I do not make any clear distinction between mind and God. God is what mind becomes when it has passed beyond the scale of our comprehension.
Freeman Dyson
(2018-07-30, 02:28 PM)Valmar Wrote: Does the brain even act like a computer-like neural network? I feel confident that brains don't act anything like computers.
Brains don't operate much like computers of the past, but with the growing widespread use of AI neural networks and deep learning, computers are beginning to work a lot more like brains... even having wild "dreams": https://deepdreamgenerator.com/
Quote:All the brain does is act as a hub for mind to interact with the body...
I don't think that is all the brain does, but I do think it is sort of an interface between what we consider the "physical" and something "other". And what I was loosely describing is how that interface might work. The brain's elements that are sensitive to quantum randomness might be the "antenna" that is able to pick up and magnify the "signal" from the "other" which you are calling "mind". ...sorry to use so many "quotes".
Quote:Besides, I cannot see how simply hearing a piano playing would give a person sudden great skill without having gone through the plenty of experience in learning about the art and thereby gaining a rich understanding of the art. A brain acting like a neural network doesn't seem like a good explanation, because
otherwise, SSS would be a lot more common, wouldn't it, going by your hypothesis?

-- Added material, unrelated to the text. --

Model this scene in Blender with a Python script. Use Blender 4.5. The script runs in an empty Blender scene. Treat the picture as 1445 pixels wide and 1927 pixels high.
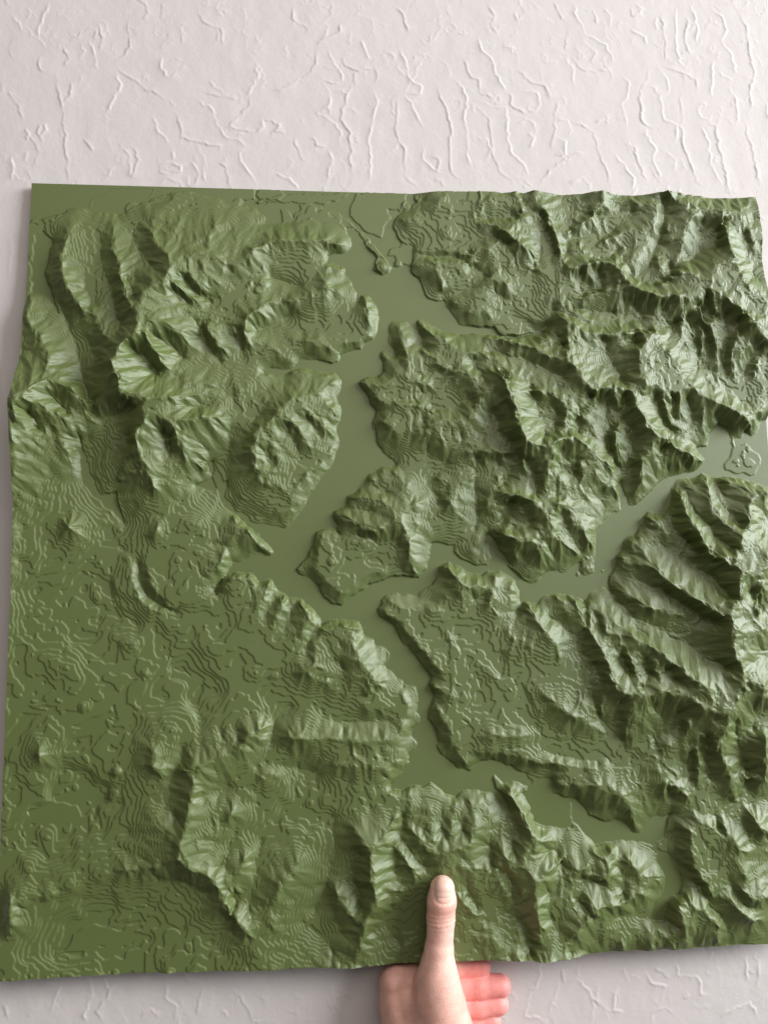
import bpy, math
import numpy as np
from mathutils import Matrix, Vector

# ------------------------------------------------------------------ camera
PW, PH = 1445.0, 1927.0            # photograph pixels
S = 0.55                           # the printed relief map is a square of 55 cm
F = 1450.0                         # focal length in photograph pixels
RIGHT, DOWN, CAM = None, None, None


def solve_camera():
    """Camera pose from the four corners of the square map."""
    corners = [(68, 347), (1411, 376), (1508, 1768), (-11, 1850)]
    P = [np.array([x - PW / 2, y - PH / 2, F]) for x, y in corners]
    tl, tr, br, bl = P
    vx = np.cross(np.cross(tl, tr), np.cross(bl, br)); vx /= np.linalg.norm(vx); vx *= np.sign(vx[0])
    vy = np.cross(np.cross(tl, bl), np.cross(tr, br)); vy /= np.linalg.norm(vy); vy *= np.sign(vy[1])
    n = np.cross(vx, vy); n /= np.linalg.norm(n)
    m = vx + vy; m /= np.linalg.norm(m); k = vx - vy; k /= np.linalg.norm(k)
    k = k - (k @ m) * m; k /= np.linalg.norm(k)
    vx = (m + k) / math.sqrt(2); vy = (m - k) / math.sqrt(2); n = np.cross(vx, vy)
    # least squares: scale and position of the square
    A, b = [], []
    for (u, v), (px, py) in zip([(0, 0), (S, 0), (S, S), (0, S)], corners):
        q = vx * u + vy * v
        x, y = (px - PW / 2) / F, (py - PH / 2) / F
        A += [[1, 0, -x], [0, 1, -y]]
        b += [x * q[2] - q[0], y * q[2] - q[1]]
    t = np.linalg.lstsq(np.array(A), np.array(b), rcond=None)[0]
    R = np.column_stack([vx, vy, n])          # board (u, v, depth) -> camera
    C = -R.T @ t                              # camera centre in board coordinates
    return R, C


R, C = solve_camera()
B2W = np.array([[1, 0, 0], [0, 0, 1], [0, -1, 0]], float)   # (u, v, depth) -> (X, Y, Z)
ORG = np.array([-S / 2, 0, S / 2])
CAMW = B2W @ C + ORG
Rw = B2W @ R.T                                 # camera axes (right, down, forward) in the world

sc = bpy.context.scene
cam = bpy.data.cameras.new('camera')
cam_ob = bpy.data.objects.new('camera', cam)
sc.collection.objects.link(cam_ob)
M = Matrix.Identity(4)
for i in range(3):
    M[i][0] = Rw[i][0]; M[i][1] = -Rw[i][1]; M[i][2] = -Rw[i][2]; M[i][3] = CAMW[i]
cam_ob.matrix_world = M
cam.sensor_fit = 'VERTICAL'; cam.sensor_height = 36.0; cam.lens = 36.0 * F / PH
cam.clip_start = 0.01; cam.clip_end = 50
sc.camera = cam_ob


def ray(px, py, y):
    """World point where the ray of a photograph pixel meets the plane Y = y."""
    d = Rw @ np.array([(px - PW / 2) / F, (py - PH / 2) / F, 1.0])
    t = (y - CAMW[1]) / d[1]
    return CAMW + d * t


# ------------------------------------------------------------------ light
wld = bpy.data.worlds.new('World'); sc.world = wld; wld.use_nodes = True
bg = wld.node_tree.nodes['Background']
bg.inputs['Color'].default_value = (1.0, 0.93, 0.87, 1); bg.inputs['Strength'].default_value = 0.13


def area(name, loc, target, sx, sy, power, col):
    l = bpy.data.lights.new(name, 'AREA'); l.shape = 'RECTANGLE'; l.size = sx; l.size_y = sy
    l.energy = power; l.color = col
    o = bpy.data.objects.new(name, l); sc.collection.objects.link(o)
    o.location = loc
    o.rotation_euler = (Vector(target) - Vector(loc)).to_track_quat('-Z', 'Y').to_euler()
    return o


area('window_light', (2.9, -1.25, 0.95), (0, 0, 0), 2.0, 1.6, 225, (0.95, 0.98, 1.0))
area('room_light', (0.5, -2.0, 1.5), (0, 0, 0), 2.6, 1.3, 30, (1.0, 0.91, 0.84))
sc.view_settings.view_transform = 'Standard'; sc.view_settings.look = 'None'
sc.view_settings.exposure = 0.0; sc.view_settings.gamma = 1.0
sc.view_settings.use_curve_mapping = False

# ------------------------------------------------------------------ helpers
GAP = 0.0160                        # sea level of the map to the wall
TH = 0.0025                        # thickness of the slab under sea level
rng = np.random.default_rng(7)


def lattice(x, y, seed):
    """Smooth value noise in -1..1 at float coordinates."""
    r = np.random.default_rng(seed); n = 256
    t = r.uniform(-1, 1, (n, n)).astype(np.float32)
    x = np.asarray(x, np.float32); y = np.asarray(y, np.float32)
    xi = np.floor(x).astype(np.int32); yi = np.floor(y).astype(np.int32)
    fx = x - xi; fy = y - yi
    fx = fx * fx * fx * (fx * (fx * 6 - 15) + 10); fy = fy * fy * fy * (fy * (fy * 6 - 15) + 10)
    x0, x1, y0, y1 = xi & 255, (xi + 1) & 255, yi & 255, (yi + 1) & 255
    a = t[y0, x0]; b = t[y0, x1]; c = t[y1, x0]; d = t[y1, x1]
    return (a * (1 - fx) + b * fx) * (1 - fy) + (c * (1 - fx) + d * fx) * fy


def fbm(x, y, seed, octaves=4, gain=0.5):
    s = 0; a = 1; n = 0
    for k in range(octaves):
        s = s + a * lattice(x * 2 ** k + 17.3 * k, y * 2 ** k + 5.1 * k, seed + k); n += a; a *= gain
    return s / n


def blur1(a, k, axis):
    a = np.moveaxis(np.asarray(a, np.float32), axis, 0).copy()
    for _ in range(k):
        p = np.concatenate([a[:1], a, a[-1:]])
        a = 0.25 * (p[:-2] + p[2:]) + 0.5 * a
    return np.moveaxis(a, 0, axis)


def blur(a, k):
    return blur1(blur1(a, k, 0), k, 1)


def grid_mesh(name, X, Y, Z, smooth=True):
    """Mesh from three (rows, cols) arrays."""
    r, c = X.shape
    me = bpy.data.meshes.new(name)
    me.vertices.add(r * c)
    me.vertices.foreach_set('co', np.stack([X, Y, Z], -1).astype(np.float32).ravel())
    i = np.arange(r * c).reshape(r, c)
    q = np.stack([i[:-1, :-1], i[1:, :-1], i[1:, 1:], i[:-1, 1:]], -1).reshape(-1, 4)
    m = len(q)
    me.loops.add(m * 4); me.loops.foreach_set('vertex_index', q.ravel().astype(np.int32))
    me.polygons.add(m)
    me.polygons.foreach_set('loop_start', np.arange(0, m * 4, 4, dtype=np.int32))
    me.polygons.foreach_set('use_smooth', np.full(m, smooth))
    me.update(calc_edges=True)
    return me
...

Whatever the brain is accessing or interfacing with could have parts of it switched out like replacing one program or one dataset with another without having to actually train the network. For example, an AI neural network was trained to play Go and got so good that it beat the best human player. That AI agent that is really good at Go could be copied and loaded onto other hardware and so suddenly this other untrained machine is instantly good at Go because some other agent did the hard work of training.
I'm not suggesting the person acquired the skill by simply hearing a piano, but I'm saying they acquired the functionality of an already trained neural network... whether that was them in a past life or someone else... it doesn't really matter. Someone trained a neural network for piano skills and this person stumbled into it somehow. Somehow their brain got access to that program or dataset. It is possible this dataset doesn't exist in a way we presently understand existence, but could be thought of as a trans-temporal field... so maybe their brain is resonating with a brain state they had in a past life or resonating with someone else. It seems that close emotional connections are usually the keys that grant a brain access to the information in this field. In the theory of the Morphogenetic field, the more similarities there are the more likely there are to be more similarities or a "resonance".
(This post was last modified: 2018-07-30, 02:52 PM by Hurmanetar.)